The draft policy says, in part, that "educational considerations are related in part to regular program review, and reflect a long-range judgment that the educational mission of the institution as a whole will be enhanced by program discontinuance. This includes the reallocation of resources to other programs with higher priority based on educational considerations. Such long-range judgments generally will involve the analysis of financial resources and the needs of the program and any related college or school."

Vanness wrote that while the first sentence is fine, the last two “are disasters waiting to happen. If the administration decides, for example, that climate science is a lower priority than petroleum engineering, well -- it could be good-bye, climate science! It need not be so obviously political -- but do we want to work in a climate where we are competing against each other for our own jobs? We're talking Academic Hunger Games here, folks.”

Another “land mine” lurks in the inclusion of "current and predicted comparative cost analysis/effectiveness of the program" in the list of "educational considerations," Vanness said. If program A graduates more majors per dollar spent than program B, then program B could be discontinued, Vanness argues. “What metric will be used to choose? The policy doesn't specify -- and doesn't give faculty the responsibility to decide (assuming that using comparative cost-effectiveness is even an appropriate reason to lay off faculty). … The only acceptable conditions for faculty layoff are either a true institutionwide financial emergency or that a program should be discontinued for bona fide educational considerations, as determined by the faculty (who, after all are supposed to have primary responsibility for curriculum and research)."

The university system has maintained that its proposed standards are on par with peer institutions.

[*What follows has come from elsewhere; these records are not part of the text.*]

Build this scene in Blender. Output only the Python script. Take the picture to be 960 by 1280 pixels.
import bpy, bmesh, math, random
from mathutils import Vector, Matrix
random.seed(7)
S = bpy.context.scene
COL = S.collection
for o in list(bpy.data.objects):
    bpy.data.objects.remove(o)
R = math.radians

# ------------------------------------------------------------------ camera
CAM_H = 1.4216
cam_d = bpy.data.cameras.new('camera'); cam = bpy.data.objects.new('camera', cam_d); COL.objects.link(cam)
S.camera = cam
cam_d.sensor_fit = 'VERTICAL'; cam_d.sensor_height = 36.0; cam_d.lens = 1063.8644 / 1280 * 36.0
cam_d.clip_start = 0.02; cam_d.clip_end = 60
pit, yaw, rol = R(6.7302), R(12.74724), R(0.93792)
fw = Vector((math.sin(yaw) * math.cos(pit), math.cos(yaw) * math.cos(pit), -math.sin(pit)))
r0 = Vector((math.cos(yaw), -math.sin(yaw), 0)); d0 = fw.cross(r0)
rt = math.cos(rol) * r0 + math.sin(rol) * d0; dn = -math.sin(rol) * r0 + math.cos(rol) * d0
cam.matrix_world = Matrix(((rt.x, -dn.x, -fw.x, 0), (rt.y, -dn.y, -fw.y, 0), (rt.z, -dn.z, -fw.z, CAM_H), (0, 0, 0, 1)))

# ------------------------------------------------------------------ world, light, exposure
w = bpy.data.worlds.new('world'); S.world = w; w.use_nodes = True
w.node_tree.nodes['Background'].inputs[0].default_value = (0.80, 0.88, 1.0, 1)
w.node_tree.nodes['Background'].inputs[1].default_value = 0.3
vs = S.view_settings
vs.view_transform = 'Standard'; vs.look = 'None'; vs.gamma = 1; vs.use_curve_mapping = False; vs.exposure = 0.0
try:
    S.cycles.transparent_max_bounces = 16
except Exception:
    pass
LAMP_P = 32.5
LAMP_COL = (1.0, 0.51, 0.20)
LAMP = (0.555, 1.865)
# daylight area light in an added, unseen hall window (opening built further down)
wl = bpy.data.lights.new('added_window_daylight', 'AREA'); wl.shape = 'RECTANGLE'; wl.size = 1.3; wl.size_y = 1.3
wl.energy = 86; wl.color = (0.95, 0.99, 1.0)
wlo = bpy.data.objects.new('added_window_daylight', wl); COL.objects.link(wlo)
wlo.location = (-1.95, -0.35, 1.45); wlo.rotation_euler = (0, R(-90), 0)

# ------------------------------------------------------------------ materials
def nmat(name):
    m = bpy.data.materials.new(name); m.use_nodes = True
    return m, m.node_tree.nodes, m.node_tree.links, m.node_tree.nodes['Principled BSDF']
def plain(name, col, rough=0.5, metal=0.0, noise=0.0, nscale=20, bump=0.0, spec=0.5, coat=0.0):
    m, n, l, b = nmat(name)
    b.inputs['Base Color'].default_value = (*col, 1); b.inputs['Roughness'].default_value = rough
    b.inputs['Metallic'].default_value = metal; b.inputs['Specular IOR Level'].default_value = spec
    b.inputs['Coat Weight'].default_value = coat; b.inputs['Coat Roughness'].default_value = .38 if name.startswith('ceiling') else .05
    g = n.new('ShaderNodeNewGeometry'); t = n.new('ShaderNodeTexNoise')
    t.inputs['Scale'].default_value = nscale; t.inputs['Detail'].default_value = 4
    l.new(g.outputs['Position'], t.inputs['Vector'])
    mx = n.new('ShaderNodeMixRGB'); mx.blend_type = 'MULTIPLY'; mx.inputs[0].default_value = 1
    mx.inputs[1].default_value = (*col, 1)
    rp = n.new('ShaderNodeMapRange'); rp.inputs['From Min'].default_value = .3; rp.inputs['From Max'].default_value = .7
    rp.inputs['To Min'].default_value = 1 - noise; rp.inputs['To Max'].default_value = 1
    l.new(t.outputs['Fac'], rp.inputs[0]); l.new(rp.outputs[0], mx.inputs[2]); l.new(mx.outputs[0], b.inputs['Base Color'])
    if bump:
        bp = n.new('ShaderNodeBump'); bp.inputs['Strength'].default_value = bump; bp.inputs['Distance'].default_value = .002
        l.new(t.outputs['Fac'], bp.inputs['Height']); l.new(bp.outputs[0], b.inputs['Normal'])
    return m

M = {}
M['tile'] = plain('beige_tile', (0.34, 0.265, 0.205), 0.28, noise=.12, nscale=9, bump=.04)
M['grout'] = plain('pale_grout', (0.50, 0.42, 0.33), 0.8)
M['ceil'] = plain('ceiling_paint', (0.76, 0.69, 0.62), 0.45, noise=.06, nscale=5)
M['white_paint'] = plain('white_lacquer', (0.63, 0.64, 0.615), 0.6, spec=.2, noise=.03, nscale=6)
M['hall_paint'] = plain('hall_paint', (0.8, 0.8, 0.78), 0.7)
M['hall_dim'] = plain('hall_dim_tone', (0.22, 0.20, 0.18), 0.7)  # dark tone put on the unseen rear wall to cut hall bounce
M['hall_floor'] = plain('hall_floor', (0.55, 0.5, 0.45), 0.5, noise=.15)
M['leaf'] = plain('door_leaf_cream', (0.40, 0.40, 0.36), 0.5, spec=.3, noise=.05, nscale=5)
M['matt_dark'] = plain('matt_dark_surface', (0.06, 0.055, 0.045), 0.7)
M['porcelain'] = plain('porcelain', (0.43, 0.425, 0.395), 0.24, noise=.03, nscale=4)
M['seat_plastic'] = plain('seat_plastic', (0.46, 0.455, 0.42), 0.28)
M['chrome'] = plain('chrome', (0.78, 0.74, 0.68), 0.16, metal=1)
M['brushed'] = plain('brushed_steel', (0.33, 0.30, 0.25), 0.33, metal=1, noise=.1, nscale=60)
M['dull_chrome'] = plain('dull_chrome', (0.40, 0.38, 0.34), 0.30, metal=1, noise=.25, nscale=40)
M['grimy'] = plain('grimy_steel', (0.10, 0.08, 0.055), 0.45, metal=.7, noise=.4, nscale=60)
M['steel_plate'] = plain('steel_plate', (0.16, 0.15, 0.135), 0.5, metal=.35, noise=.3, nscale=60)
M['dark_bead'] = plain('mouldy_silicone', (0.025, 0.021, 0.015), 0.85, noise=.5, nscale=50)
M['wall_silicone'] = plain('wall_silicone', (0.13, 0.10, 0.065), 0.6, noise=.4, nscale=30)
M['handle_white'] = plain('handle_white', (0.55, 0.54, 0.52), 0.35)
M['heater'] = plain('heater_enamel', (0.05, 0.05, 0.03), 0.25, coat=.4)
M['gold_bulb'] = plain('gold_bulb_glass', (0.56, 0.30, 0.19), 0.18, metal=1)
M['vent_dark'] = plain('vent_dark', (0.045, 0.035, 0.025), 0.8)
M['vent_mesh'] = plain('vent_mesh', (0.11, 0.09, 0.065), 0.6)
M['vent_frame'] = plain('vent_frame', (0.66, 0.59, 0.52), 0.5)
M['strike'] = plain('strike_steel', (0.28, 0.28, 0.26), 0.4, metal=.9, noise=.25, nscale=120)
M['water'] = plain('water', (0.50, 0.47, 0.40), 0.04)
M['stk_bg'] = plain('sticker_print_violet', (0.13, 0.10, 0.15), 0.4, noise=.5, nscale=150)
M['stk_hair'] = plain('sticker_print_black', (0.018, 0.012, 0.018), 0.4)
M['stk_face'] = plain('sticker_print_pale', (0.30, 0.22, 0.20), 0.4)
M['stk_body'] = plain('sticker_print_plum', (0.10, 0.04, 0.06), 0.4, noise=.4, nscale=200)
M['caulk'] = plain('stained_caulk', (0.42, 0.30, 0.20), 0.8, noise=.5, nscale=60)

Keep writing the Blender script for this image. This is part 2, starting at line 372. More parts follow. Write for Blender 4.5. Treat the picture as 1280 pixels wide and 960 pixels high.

Meanwhile, Madison last semester gave out $726,436 in raises and $8 million in research support to maintain 40 top faculty members being courted by other institutions, the Journal-Sentinel reported, based on information it obtained via an open records request. The number of professors taking outside offers to the central administration has reportedly increased this year, as many expected, since the Wisconsin Legislature changed the state’s tenure law and cut $250 million from the university system’s budget last summer. Madison Chancellor Rebecca Blank said at a recent Board of Regents meeting, according to the Journal-Sentinel, that in retaining the 40 professors, the university kept $18 million in federal research grants on campus. A half dozen faculty members who received retention offers decided to leave Madison anyway, and several professors who decided to stay reportedly remain worried about a long-term decline in faculty morale and working conditions.